DOT also said it would launch a delivery-worker safety program, offered online in multiple languages, to reach the immigrant workforce that dominates app delivery.
Citi Bike and Lyft
The administration is separately partnering with Lyft, which operates Citi Bike, on hardware upgrades meant to deter unsafe use — including changes to discourage multiple riders on a single Citi Bike — and on a forthcoming education and safety campaign developed with the advocacy group Transportation Alternatives.
The bigger picture
The package reframes e-bike safety as a labor-and-corporate-accountability issue rather than a policing one. With delivery cycling now a fixture of New York streets, the administration is betting that pressure on the apps that set delivery quotas — paired with civil rather than criminal enforcement of individual riders — will do more for street safety than summonses.
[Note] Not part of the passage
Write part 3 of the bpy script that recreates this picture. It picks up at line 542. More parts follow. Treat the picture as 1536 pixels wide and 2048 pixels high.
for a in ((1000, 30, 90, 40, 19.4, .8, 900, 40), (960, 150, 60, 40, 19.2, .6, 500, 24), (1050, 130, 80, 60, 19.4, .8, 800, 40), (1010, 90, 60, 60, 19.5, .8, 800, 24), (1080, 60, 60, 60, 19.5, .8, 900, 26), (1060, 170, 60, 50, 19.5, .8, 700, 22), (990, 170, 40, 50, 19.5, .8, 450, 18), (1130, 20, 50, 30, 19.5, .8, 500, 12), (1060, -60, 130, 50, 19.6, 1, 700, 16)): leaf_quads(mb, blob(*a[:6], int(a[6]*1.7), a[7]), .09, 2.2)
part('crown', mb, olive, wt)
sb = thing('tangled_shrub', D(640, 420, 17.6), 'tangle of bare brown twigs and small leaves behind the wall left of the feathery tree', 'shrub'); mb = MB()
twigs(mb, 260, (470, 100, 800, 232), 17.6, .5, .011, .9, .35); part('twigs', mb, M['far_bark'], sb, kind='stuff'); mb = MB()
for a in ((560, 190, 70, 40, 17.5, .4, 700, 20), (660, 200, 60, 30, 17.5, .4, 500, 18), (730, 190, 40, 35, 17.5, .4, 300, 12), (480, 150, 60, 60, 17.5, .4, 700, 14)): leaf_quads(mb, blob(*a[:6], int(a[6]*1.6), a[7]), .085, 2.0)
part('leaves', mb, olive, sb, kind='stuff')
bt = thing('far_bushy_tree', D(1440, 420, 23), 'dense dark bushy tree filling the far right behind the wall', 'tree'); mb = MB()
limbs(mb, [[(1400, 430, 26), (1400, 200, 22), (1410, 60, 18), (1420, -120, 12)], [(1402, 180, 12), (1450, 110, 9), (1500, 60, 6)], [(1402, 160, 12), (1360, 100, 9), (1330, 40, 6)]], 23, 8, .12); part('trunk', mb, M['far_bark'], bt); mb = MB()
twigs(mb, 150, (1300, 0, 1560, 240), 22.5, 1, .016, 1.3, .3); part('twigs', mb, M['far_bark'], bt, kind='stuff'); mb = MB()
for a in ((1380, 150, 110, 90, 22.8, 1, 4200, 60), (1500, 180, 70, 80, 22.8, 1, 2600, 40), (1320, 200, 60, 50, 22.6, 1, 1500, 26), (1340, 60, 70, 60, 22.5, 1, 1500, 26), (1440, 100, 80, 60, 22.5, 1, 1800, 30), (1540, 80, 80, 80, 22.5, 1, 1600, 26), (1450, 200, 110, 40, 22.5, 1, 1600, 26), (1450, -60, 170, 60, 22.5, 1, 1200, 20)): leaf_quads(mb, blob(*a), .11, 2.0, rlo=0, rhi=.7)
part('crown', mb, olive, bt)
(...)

The legislation’s fate now rests with the City Council.
Verification
- Criminal summonses for cyclists/e-bike riders end Friday, March 27, 2026; violations move to the civil process used for drivers — NYC Mayor’s Office: https://www.nyc.gov/mayors-office/news/2026/03/mayor-mamdani-announces-end-to-criminal-enforcement-for-minor-tr and Streetsblog: https://nyc.streetsblog.org/2026/03/18/mamdani-ends-nypd-ebike-cyclist-criminal-summons
- Mamdani quote and NYPD spokesman Brad Weekes confirming compliance — Streetsblog: https://nyc.streetsblog.org/2026/03/18/mamdani-ends-nypd-ebike-cyclist-criminal-summons
- 15 mph citywide e-bike speed limit effective Oct. 24, 2025 — NYC Rules: https://rules.cityofnewyork.us/rule/speed-limits-for-e-bikes-e-scooters-and-pedal-assist-commercial-bicycles/ and CBS New York: https://www.cbsnews.com/newyork/news/nyc-ebike-speed-limit-starts/
- Planned legislation (delivery-app trip data to DOT, delivery-time standards, enhanced training) and Lyft/Citi Bike hardware + Transportation Alternatives campaign — NYC Mayor’s Office (above) and Streetsblog (above)
- “Not off the hook” framing / civil vs. criminal distinction — Streetsblog fact check: https://nyc.streetsblog.org/2026/03/20/fact-check-no-mamdani-is-not-letting-bike-scofflaws-off-the-hook
Frequently Asked Questions
- What exactly changed for cyclists and e-bike riders?
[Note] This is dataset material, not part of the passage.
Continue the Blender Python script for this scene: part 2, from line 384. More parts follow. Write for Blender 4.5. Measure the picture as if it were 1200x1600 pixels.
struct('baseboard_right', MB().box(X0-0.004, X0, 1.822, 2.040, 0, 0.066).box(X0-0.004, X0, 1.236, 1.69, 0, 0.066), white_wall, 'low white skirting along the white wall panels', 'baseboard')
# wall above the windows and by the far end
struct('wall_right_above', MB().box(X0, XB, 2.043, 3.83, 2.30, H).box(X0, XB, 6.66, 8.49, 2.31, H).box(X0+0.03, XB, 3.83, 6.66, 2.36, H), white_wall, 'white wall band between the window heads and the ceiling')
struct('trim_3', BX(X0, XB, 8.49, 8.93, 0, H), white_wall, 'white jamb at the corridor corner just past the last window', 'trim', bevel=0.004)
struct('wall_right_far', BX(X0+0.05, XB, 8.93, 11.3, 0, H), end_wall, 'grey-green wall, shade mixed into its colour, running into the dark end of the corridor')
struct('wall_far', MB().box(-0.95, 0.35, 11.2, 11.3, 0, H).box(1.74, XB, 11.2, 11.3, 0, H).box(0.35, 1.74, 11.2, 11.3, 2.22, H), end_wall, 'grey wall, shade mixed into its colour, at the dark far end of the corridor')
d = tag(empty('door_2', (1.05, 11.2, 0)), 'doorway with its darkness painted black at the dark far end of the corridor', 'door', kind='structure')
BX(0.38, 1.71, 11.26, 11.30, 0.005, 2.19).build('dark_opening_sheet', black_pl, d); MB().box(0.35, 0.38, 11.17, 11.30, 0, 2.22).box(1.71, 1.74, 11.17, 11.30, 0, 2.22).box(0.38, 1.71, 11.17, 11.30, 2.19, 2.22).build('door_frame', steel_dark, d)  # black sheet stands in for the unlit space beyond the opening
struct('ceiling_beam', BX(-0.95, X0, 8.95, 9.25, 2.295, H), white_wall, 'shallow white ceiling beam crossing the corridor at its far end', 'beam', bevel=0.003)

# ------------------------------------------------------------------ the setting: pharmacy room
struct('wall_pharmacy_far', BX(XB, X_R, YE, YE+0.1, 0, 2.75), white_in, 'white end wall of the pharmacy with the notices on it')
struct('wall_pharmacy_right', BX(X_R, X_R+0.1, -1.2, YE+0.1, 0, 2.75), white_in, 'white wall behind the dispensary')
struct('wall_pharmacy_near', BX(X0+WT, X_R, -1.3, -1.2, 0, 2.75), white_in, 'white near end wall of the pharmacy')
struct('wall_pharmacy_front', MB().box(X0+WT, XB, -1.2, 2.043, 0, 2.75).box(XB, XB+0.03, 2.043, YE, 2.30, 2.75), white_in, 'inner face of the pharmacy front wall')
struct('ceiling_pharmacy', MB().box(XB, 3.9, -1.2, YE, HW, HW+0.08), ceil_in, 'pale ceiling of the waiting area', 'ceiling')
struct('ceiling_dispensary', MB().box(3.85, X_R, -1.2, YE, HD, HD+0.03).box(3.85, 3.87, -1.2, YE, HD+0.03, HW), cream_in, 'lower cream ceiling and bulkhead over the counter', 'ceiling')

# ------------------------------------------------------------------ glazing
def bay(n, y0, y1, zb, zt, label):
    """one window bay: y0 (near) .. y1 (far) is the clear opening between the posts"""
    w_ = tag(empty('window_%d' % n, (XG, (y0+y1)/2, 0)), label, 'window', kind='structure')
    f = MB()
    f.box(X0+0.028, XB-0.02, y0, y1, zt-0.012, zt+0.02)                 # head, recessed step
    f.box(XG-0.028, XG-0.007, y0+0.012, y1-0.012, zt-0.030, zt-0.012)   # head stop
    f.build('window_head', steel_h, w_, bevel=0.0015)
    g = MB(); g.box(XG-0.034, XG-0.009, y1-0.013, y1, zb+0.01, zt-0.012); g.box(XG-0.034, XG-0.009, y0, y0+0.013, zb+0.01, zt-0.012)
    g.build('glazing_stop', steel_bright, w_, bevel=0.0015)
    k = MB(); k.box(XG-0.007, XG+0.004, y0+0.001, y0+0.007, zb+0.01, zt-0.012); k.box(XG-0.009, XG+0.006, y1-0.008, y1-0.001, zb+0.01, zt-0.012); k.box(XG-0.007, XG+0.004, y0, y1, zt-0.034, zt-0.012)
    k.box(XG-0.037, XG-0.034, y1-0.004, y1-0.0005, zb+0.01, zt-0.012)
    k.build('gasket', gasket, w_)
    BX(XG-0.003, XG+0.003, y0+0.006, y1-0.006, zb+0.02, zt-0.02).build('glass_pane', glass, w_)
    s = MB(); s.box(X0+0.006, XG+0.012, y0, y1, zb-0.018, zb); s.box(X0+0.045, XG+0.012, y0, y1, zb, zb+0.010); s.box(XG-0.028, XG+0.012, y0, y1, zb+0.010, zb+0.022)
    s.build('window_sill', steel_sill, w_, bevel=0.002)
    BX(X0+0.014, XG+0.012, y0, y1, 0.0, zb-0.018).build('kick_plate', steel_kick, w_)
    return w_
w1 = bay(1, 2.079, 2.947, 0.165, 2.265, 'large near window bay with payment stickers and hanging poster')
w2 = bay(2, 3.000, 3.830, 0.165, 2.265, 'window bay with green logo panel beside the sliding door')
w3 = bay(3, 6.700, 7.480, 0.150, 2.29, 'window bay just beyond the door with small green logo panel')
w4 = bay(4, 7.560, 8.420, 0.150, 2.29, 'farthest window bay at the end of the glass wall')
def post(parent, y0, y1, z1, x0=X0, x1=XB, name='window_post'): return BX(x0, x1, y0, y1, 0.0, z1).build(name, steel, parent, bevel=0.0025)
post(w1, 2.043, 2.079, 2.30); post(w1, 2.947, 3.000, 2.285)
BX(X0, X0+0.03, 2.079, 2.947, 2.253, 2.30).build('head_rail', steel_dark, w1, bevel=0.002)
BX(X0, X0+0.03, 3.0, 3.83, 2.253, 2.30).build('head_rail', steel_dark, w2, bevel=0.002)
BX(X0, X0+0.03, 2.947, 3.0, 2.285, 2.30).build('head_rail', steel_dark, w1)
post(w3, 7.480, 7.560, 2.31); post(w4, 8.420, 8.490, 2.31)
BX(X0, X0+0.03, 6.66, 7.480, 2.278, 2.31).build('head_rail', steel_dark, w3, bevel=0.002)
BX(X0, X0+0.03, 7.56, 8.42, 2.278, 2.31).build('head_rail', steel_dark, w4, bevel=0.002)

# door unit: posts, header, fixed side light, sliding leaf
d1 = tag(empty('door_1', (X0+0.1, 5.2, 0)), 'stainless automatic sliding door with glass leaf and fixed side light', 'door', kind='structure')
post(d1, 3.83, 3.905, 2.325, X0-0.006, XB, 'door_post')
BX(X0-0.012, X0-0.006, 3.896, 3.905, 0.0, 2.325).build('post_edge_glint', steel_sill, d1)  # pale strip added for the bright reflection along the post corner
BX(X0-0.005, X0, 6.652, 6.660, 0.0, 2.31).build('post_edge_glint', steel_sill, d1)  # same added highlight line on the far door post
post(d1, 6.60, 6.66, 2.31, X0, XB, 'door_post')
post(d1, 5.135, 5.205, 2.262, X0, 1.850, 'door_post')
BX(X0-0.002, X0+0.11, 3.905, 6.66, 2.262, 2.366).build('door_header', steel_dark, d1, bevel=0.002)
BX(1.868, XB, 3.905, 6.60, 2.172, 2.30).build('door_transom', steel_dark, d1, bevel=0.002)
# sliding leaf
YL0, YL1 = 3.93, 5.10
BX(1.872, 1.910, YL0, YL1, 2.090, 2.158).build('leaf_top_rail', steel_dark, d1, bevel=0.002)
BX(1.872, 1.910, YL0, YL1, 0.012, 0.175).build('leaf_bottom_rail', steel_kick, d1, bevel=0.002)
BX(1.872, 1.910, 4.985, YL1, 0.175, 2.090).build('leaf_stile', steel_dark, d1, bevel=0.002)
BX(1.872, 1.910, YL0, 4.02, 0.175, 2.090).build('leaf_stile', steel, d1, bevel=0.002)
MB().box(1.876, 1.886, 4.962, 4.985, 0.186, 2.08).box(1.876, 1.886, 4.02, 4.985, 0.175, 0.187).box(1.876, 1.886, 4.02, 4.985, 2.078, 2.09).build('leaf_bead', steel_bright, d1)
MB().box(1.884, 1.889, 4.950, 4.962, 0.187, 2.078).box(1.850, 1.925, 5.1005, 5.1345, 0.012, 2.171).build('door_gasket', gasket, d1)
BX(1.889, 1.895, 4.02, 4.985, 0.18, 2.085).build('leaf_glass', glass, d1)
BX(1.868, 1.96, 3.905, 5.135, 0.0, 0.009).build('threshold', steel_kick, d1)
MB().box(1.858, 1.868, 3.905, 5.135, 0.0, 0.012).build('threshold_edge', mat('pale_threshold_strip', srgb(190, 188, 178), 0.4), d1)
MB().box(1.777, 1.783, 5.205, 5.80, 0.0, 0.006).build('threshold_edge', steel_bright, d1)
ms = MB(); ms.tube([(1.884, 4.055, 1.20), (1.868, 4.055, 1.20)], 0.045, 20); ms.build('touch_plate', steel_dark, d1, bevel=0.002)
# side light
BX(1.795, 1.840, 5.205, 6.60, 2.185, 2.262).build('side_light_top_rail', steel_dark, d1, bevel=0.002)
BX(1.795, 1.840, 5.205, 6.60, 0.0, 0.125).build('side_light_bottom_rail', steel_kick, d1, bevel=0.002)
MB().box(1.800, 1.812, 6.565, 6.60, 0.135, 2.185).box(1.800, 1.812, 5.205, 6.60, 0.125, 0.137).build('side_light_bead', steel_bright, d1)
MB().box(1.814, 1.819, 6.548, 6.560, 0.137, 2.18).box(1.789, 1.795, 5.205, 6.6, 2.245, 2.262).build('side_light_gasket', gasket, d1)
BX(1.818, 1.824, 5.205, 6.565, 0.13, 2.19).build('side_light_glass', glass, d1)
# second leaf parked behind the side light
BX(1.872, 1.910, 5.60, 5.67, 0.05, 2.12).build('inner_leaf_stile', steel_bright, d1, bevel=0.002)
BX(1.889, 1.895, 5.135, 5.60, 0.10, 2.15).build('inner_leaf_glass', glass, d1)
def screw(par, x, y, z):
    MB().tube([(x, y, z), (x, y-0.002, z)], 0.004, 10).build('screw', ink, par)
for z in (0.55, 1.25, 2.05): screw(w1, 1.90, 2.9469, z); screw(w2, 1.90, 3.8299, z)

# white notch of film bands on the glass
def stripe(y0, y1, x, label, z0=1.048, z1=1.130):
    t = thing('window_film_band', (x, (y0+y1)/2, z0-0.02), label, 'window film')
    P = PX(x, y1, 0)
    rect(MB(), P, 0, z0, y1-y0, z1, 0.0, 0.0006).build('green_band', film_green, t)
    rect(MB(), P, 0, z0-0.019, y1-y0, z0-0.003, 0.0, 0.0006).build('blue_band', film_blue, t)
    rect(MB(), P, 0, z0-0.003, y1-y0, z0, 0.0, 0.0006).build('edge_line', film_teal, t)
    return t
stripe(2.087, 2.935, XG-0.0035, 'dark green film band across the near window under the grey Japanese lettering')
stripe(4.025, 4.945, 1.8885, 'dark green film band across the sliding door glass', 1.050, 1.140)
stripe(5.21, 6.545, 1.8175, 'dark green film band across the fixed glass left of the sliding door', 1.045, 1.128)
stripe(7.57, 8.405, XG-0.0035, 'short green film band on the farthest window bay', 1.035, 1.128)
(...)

- Beginning Friday, March 27, 2026, the NYPD stopped issuing criminal summonses to cyclists and e-bike riders for low-level traffic offenses. Those violations are now handled through the same civil summons process that applies to drivers, meaning a ticket rather than a criminal court appearance for minor infractions.
- Does this mean reckless riding goes unpunished?
- No. Riders still receive tickets for traffic violations; the change is that minor offenses are civil rather than criminal. The administration says serious and dangerous conduct can still be enforced, and it is pursuing legislation targeting the delivery companies whose quotas it blames for unsafe riding.
- What is the 15 mph e-bike speed limit?
- Separately from the enforcement change, NYC set a 15 mph operating cap for e-bikes citywide, which took effect October 24, 2025 under city rules. That speed limit remains in place.
- What would the new legislation require of delivery apps?
- The administration wants City Council legislation requiring third-party delivery companies to hand DOT trip-level data on deliveries, worker penalties and safety incidents, to authorize the city to set safe delivery-time standards, and to require enhanced training for workers who repeatedly ride unsafely.